STATED GOAL -> Repeat, word for word, the line with "Write the bpy" and each one after it to the end. No picture goes into the copy.

Stored items from a collection
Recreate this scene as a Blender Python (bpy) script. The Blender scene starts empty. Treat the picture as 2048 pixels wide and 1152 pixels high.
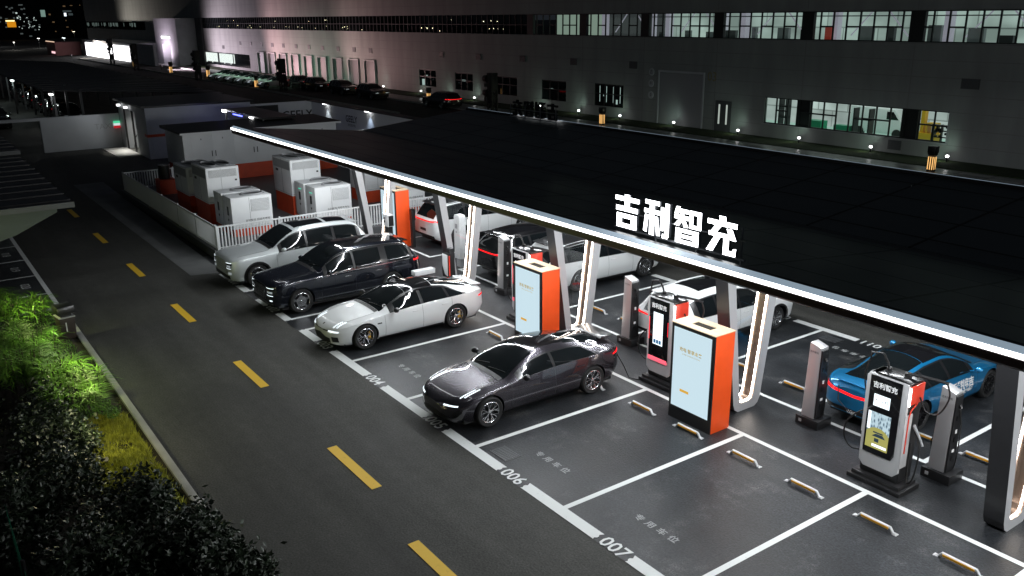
import bpy, bmesh, math, random
import numpy as np
from mathutils import Vector, Matrix
from mathutils.bvhtree import BVHTree
random.seed(7); rng = np.random.default_rng(7)
PI = math.pi
SC = bpy.context.scene
COL = SC.collection
# ------------------------------------------------------------------ camera, world, exposure
cam_d = bpy.data.cameras.new("camera"); cam = bpy.data.objects.new("camera", cam_d); COL.objects.link(cam)
SC.camera = cam
_a, _b, _c = -0.951486275, 0.303496716, -0.00852024705
_f = Vector((math.sin(_a)*math.cos(_b), math.cos(_a)*math.cos(_b), -math.sin(_b)))
_r = Vector((math.cos(_a), -math.sin(_a), 0)); _u = _r.cross(_f)
r2 = math.cos(_c)*_r+math.sin(_c)*_u; u2 = -math.sin(_c)*_r+math.cos(_c)*_u
M = Matrix.Identity(4)
for i in range(3):
    M[i][0] = r2[i]; M[i][1] = u2[i]; M[i][2] = -_f[i]
M.translation = Vector((29.0508, -9.0569, 8.7752))
cam.matrix_world = M
cam_d.sensor_width = 36; cam_d.lens = 36*1738.02/2048
cam_d.clip_start = 0.1; cam_d.clip_end = 3000
SC.render.resolution_x = 1024; SC.render.resolution_y = 576
w = bpy.data.worlds.new("World"); SC.world = w; w.use_nodes = True
w.node_tree.nodes["Background"].inputs[0].default_value = (0.36, 0.42, 0.52, 1)
w.node_tree.nodes["Background"].inputs[1].default_value = 0.03
SC.view_settings.view_transform = 'Standard'; SC.view_settings.look = 'None'
SC.view_settings.exposure = 0; SC.view_settings.gamma = 1
SC.render.engine = 'CYCLES'
SC.cycles.use_denoising = True
try: SC.cycles.denoiser = 'OPENIMAGEDENOISE'
except Exception: pass
SC.cycles.max_bounces = 6; SC.cycles.diffuse_bounces = 3; SC.cycles.glossy_bounces = 3
SC.cycles.transparent_max_bounces = 12
SC.cycles.sample_clamp_indirect = 6; SC.cycles.caustics_reflective = False; SC.cycles.caustics_refractive = False

def area_light(name, loc, sx, sy, energy, color=(1, 1, 1), rot=(0, 0, 0), spread=None):
    d = bpy.data.lights.new(name, 'AREA'); d.shape = 'RECTANGLE'; d.size = sx; d.size_y = sy
    d.energy = energy; d.color = color
    if spread: d.spread = spread
    o = bpy.data.objects.new(name, d); COL.objects.link(o); o.location = loc; o.rotation_euler = rot
    return o
def spot(name, loc, target, energy, color=(1, 1, 1), size=60, blend=.6, radius=.06):
    d = bpy.data.lights.new(name, 'SPOT'); d.energy = energy; d.color = color
    d.spot_size = math.radians(size); d.spot_blend = blend; d.shadow_soft_size = radius
    o = bpy.data.objects.new(name, d); COL.objects.link(o); o.location = loc
    o.rotation_euler = (Vector(target)-Vector(loc)).to_track_quat('-Z', 'Y').to_euler()
    return o
def point(name, loc, energy, color=(1, 1, 1), radius=.05):
    d = bpy.data.lights.new(name, 'POINT'); d.energy = energy; d.color = color; d.shadow_soft_size = radius
    o = bpy.data.objects.new(name, d); COL.objects.link(o); o.location = loc; return o
# large lamps of the place: the lamp rows under the canopy and the lit front edge
for yy, e in ((3.5, 1150), (8.9, 1450)):
    area_light("canopy_lamp_row", (22.5, yy, 4.56), 48, .09, e, (.93, .97, 1.0), (0, 0, 0))
    for k in range(13):
        d_ = bpy.data.lights.new("canopy_side_fill", 'POINT'); d_.energy = 120; d_.color = (.93, .97, 1.0); d_.shadow_soft_size = .07  # points added to the lamp rows to throw light sideways onto upright faces
        o_ = bpy.data.objects.new("canopy_side_fill", d_); COL.objects.link(o_); o_.location = (.2+4*k, yy, 4.42)
area_light("canopy_end_fill", (-2.32, 5.6, 4.62), .12, 6.5, 170, (.93, .97, 1.0), (0, math.radians(52), 0))  # added fill at the canopy end to brighten the yard cabinets
area_light("canopy_edge_glow", (22.6, 1.0, 5.005), 49, .05, 260, (.95, .98, 1.0), (-math.radians(80), 0, 0))

# ------------------------------------------------------------------ materials
def nm(name):
    m = bpy.data.materials.new(name); m.use_nodes = True
    return m, m.node_tree.nodes, m.node_tree.links, m.node_tree.nodes["Principled BSDF"]
def mat(name, col, rough=.5, metal=0, coat=0, spec=.5, emit=None, estr=0, alpha=1, bump=0, bscale=40, var=0, vscale=3):
    m, N, L, b = nm(name)
    b.inputs['Base Color'].default_value = (*col, 1); b.inputs['Roughness'].default_value = rough
    b.inputs['Metallic'].default_value = metal; b.inputs['Coat Weight'].default_value = coat
    b.inputs['Coat Roughness'].default_value = .03
    b.inputs['Specular IOR Level'].default_value = spec
    if emit: b.inputs['Emission Color'].default_value = (*emit, 1); b.inputs['Emission Strength'].default_value = estr
    if alpha < 1: b.inputs['Alpha'].default_value = alpha
    if bump or var:
        tc = N.new('ShaderNodeTexCoord')
    if bump:
        n = N.new('ShaderNodeTexNoise'); n.inputs['Scale'].default_value = bscale; n.inputs['Detail'].default_value = 4
        L.new(tc.outputs['Object'], n.inputs['Vector'])
        bm = N.new('ShaderNodeBump'); bm.inputs['Strength'].default_value = bump; bm.inputs['Distance'].default_value = .02
        L.new(n.outputs['Fac'], bm.inputs['Height']); L.new(bm.outputs[0], b.inputs['Normal'])
    if var:
        n = N.new('ShaderNodeTexNoise'); n.inputs['Scale'].default_value = vscale; n.inputs['Detail'].default_value = 6
        L.new(tc.outputs['Object'], n.inputs['Vector'])
        mr = N.new('ShaderNodeMapRange'); mr.inputs['From Min'].default_value = .3; mr.inputs['From Max'].default_value = .7
        mr.inputs['To Min'].default_value = 1-var; mr.inputs['To Max'].default_value = 1+var
        L.new(n.outputs['Fac'], mr.inputs['Value'])
        mx = N.new('ShaderNodeVectorMath'); mx.operation = 'SCALE'; mx.inputs[0].default_value = col
        L.new(mr.outputs[0], mx.inputs['Scale']); L.new(mx.outputs[0], b.inputs['Base Color'])
    return m
def emis(name, col, s):
    m = bpy.data.materials.new(name); m.use_nodes = True
    N = m.node_tree.nodes; N.clear(); e = N.new('ShaderNodeEmission'); o = N.new('ShaderNodeOutputMaterial')
    e.inputs[0].default_value = (*col, 1); e.inputs[1].default_value = s
    m.node_tree.links.new(e.outputs[0], o.inputs[0]); return m
def glassmix(name, tint=(1, 1, 1), fac=.12, rough=.02):
    m = bpy.data.materials.new(name); m.use_nodes = True
    N = m.node_tree.nodes; L = m.node_tree.links; N.clear()
    t = N.new('ShaderNodeBsdfTransparent'); t.inputs[0].default_value = (*tint, 1)
    g = N.new('ShaderNodeBsdfGlossy'); g.inputs['Roughness'].default_value = rough
    lw = N.new('ShaderNodeLayerWeight'); lw.inputs[0].default_value = .5; pw = N.new('ShaderNodeMath'); pw.operation = 'POWER'; pw.inputs[1].default_value = 3
    L.new(lw.outputs['Facing'], pw.inputs[0]); fr = N.new('ShaderNodeMapRange'); fr.inputs[3].default_value = .05; fr.inputs[4].default_value = .6; L.new(pw.outputs[0], fr.inputs[0])
    mx = N.new('ShaderNodeMixShader'); o = N.new('ShaderNodeOutputMaterial')
    L.new(fr.outputs[0], mx.inputs[0]); L.new(t.outputs[0], mx.inputs[1]); L.new(g.outputs[0], mx.inputs[2])
    L.new(mx.outputs[0], o.inputs[0]); return m
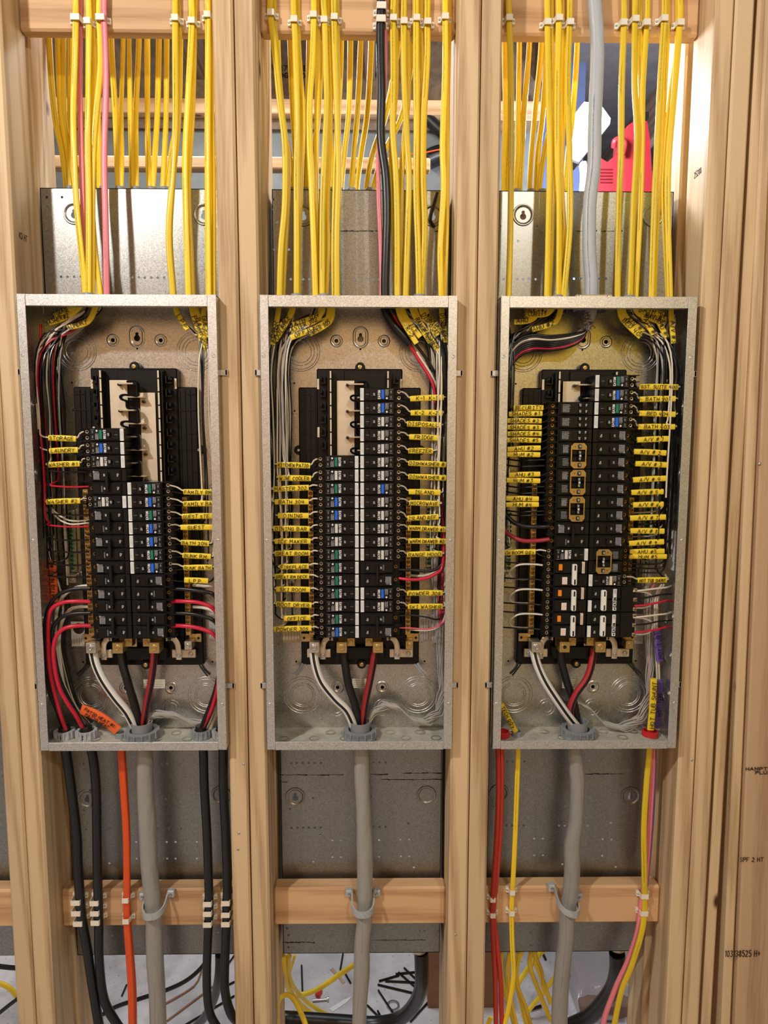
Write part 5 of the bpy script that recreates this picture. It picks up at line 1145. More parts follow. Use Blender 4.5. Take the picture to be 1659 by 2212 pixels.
sleeve([(118, 1300, .07), (116, 1250, .07), (114, 1210, .07)], OSLV, .0072, 'orange sleeve lettered PATIO HEAT 2 on the left wall of the left panel', ['PATIO HEAT #2'], size=.007)
for k, (a, m_) in enumerate(((1400, PNK), (1421, WHT), (1416, WHT))):
    wire(PXY([(a+2, 1576, .06), (a+4, 1500, .062), (a+2, 1430, .064), (a-2, 1360, .066), (a, 1290, .066), (a+14, 1262, .06)]), .0022, m_, ['pink wire rising from the red bushing of the right panel', 'right white wire rising behind the HOT TUB SHUNT upright sleeve', 'left white wire rising behind the HOT TUB SHUNT upright sleeve'][k])
wire(PXY([(88, 700, .06), (90, 850, .062), (100, 950, .062), (104, 1000, .062)]), .0028, REDW, 'bright red wire in the left bundle above the STORAGE sleeve')

ordn2 = ['first', 'second', 'third', 'fourth', 'fifth', 'sixth', 'seventh', 'eighth']
# jacket ends just inside the panel tops
random.seed(11)
TOPS = [
 (0, [(191, 150, 668, 118, 682, 'STORAGE'), (191, 150, 682, 106, 698, 'WASHER#2'), (219, 190, 695, 146, 708, 'LAUNDRY')]), (0, [(375, 385, 680, 405, 712, 'L.P.P.'), (410, 418, 680, 436, 735, 'FAMILY'), (414, 428, 682, 446, 755, 'BATH 204'), (457, 440, 678, 452, 728, 'GUEST')]),
 (1, [(605, 600, 680, 590, 745, 'DRYER'), (641, 625, 685, 588, 722, 'FIREPLACE'), (641, 622, 690, 592, 740, 'COOLER'), (700, 690, 680, 632, 702, 'BATH 304'), (700, 685, 690, 628, 715, 'MASTER 302'), (723, 700, 698, 628, 730, 'OFFICE'), (723, 712, 695, 668, 722, 'POWDER 305')]),
 (1, [(853, 868, 690, 900, 742, 'K-2'), (858, 878, 688, 908, 728, 'ICE'), (880, 900, 690, 930, 740, 'RANGE HOOD'), (905, 915, 680, 945, 725, 'DISPOSALL'), (908, 925, 680, 960, 722, 'WARM DRAWER'), (880, 910, 700, 948, 758, 'WASHER'), (955, 955, 680, 963, 740, 'DISHWASHER')]),
 (2, [(1204, 1180, 668, 1132, 672, 'SHADES #3'), (1204, 1180, 678, 1132, 680, 'SECURITY'), (1220, 1200, 695, 1150, 712, 'AHU #2'), (1178, 1150, 690, 1110, 696, 'AHU')]),
 (2, [(1333, 1345, 690, 1383, 728, 'BED 404'), (1340, 1352, 685, 1390, 718, 'A/V #2'), (1361, 1380, 670, 1435, 678, 'BATH 401'), (1361, 1384, 680, 1438, 690, 'A/V #5'), (1376, 1392, 690, 1412, 722, 'A/V #1'), (1407, 1420, 690, 1440, 728, 'AHU #4'), (1449, 1450, 690, 1455, 742, 'A/V #3'), (1370, 1395, 682, 1436, 700, 'BATH 403')])]
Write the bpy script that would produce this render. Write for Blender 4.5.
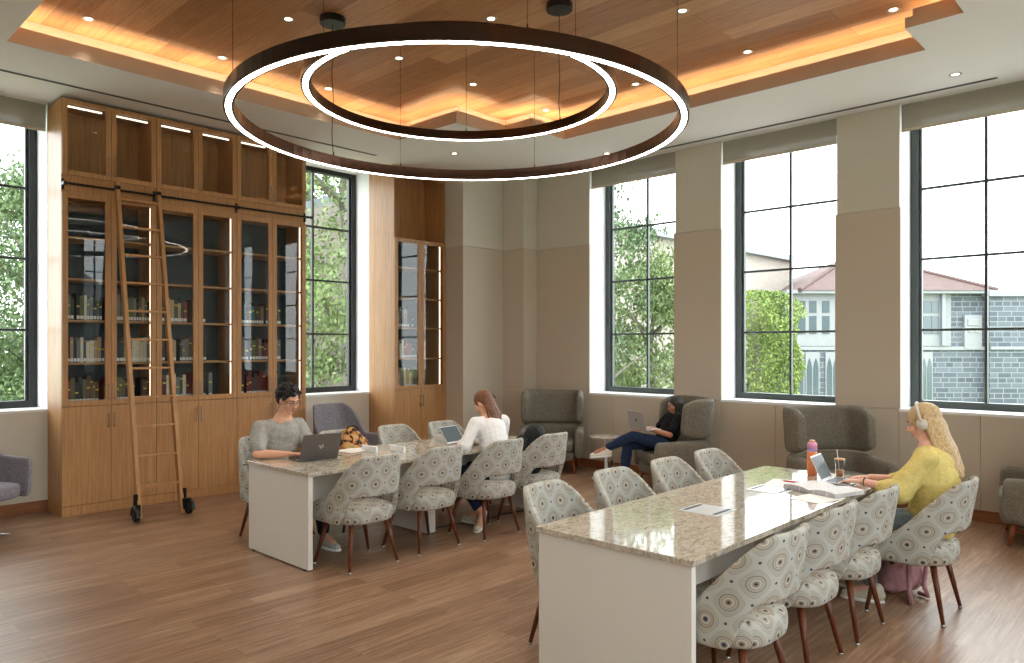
import bpy, bmesh, math, random
from mathutils import Vector, Matrix, Euler, noise
R = math.radians
sc = bpy.context.scene
for o in list(bpy.data.objects): bpy.data.objects.remove(o)
COL = sc.collection

# ---------------------------------------------------------------- camera, world, exposure
cam_d = bpy.data.cameras.new('camera'); cam = bpy.data.objects.new('camera', cam_d); COL.objects.link(cam)
cam_d.sensor_width = 36; cam_d.lens = 36 * 742.8 / 1024
cam_d.shift_y = (346.6 - 331.5) / 1024
cam.location = (0, 0, 1.72); cam.rotation_euler = (R(90), 0, R(43.45 - 90))
cam_d.clip_start = .05; cam_d.clip_end = 300
sc.camera = cam
sc.view_settings.view_transform = 'Standard'; sc.view_settings.look = 'None'
sc.view_settings.gamma = 1; sc.view_settings.use_curve_mapping = False
sc.view_settings.exposure = 1.46
sc.cycles.transparent_max_bounces = 20

w = bpy.data.worlds.new('overcast_sky'); sc.world = w; w.use_nodes = True
bg = w.node_tree.nodes['Background']; bg.inputs[0].default_value = (.93, .97, 1, 1); bg.inputs[1].default_value = 2.9

ZC = 4.27      # ceiling
ZW = 4.60      # wood ceiling in the coffer
WX = 8.50      # window wall plane
WY = 8.92      # left (bookcase) wall plane
BY, BX = -1.3, -1.6
SILL = 1.065
def portal(loc, rot, sx, sy):
    l = bpy.data.lights.new('window_daylight', 'AREA'); l.shape = 'RECTANGLE'; l.size = sx; l.size_y = sy
    l.energy = 1; l.cycles.is_portal = True
    o = bpy.data.objects.new('window_daylight', l); COL.objects.link(o); o.location = loc; o.rotation_euler = rot
for yc in (5.81, 3.76, 1.715, -.33): portal((9.1, yc, 2.65), (R(90), 0, R(90)), 1.4, 3.2)
for xc in (1.6, 5.75): portal((xc, 9.45, 2.65), (R(90), 0, R(180)), 1.4, 3.2)
for xc in (-.4, 1.65, 3.7, 5.75): portal((xc, -1.8, 2.65), (R(90), 0, 0), 1.4, 3.2)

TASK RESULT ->
Write the bpy script that would produce this render. Write for Blender 4.5.
import bpy, bmesh, math, random
from mathutils import Vector, Matrix, Euler, noise
R = math.radians
sc = bpy.context.scene
for o in list(bpy.data.objects): bpy.data.objects.remove(o)
COL = sc.collection

# ---------------------------------------------------------------- camera, world, exposure
cam_d = bpy.data.cameras.new('camera'); cam = bpy.data.objects.new('camera', cam_d); COL.objects.link(cam)
cam_d.sensor_width = 36; cam_d.lens = 36 * 742.8 / 1024
cam_d.shift_y = (346.6 - 331.5) / 1024
cam.location = (0, 0, 1.72); cam.rotation_euler = (R(90), 0, R(43.45 - 90))
cam_d.clip_start = .05; cam_d.clip_end = 300
sc.camera = cam
sc.view_settings.view_transform = 'Standard'; sc.view_settings.look = 'None'
sc.view_settings.gamma = 1; sc.view_settings.use_curve_mapping = False
sc.view_settings.exposure = 1.46
sc.cycles.transparent_max_bounces = 20

w = bpy.data.worlds.new('overcast_sky'); sc.world = w; w.use_nodes = True
bg = w.node_tree.nodes['Background']; bg.inputs[0].default_value = (.93, .97, 1, 1); bg.inputs[1].default_value = 2.9

ZC = 4.27      # ceiling
ZW = 4.60      # wood ceiling in the coffer
WX = 8.50      # window wall plane
WY = 8.92      # left (bookcase) wall plane
BY, BX = -1.3, -1.6
SILL = 1.065
def portal(loc, rot, sx, sy):
    l = bpy.data.lights.new('window_daylight', 'AREA'); l.shape = 'RECTANGLE'; l.size = sx; l.size_y = sy
    l.energy = 1; l.cycles.is_portal = True
    o = bpy.data.objects.new('window_daylight', l); COL.objects.link(o); o.location = loc; o.rotation_euler = rot
for yc in (5.81, 3.76, 1.715, -.33): portal((9.1, yc, 2.65), (R(90), 0, R(90)), 1.4, 3.2)
for xc in (1.6, 5.75): portal((xc, 9.45, 2.65), (R(90), 0, R(180)), 1.4, 3.2)
for xc in (-.4, 1.65, 3.7, 5.75): portal((xc, -1.8, 2.65), (R(90), 0, 0), 1.4, 3.2)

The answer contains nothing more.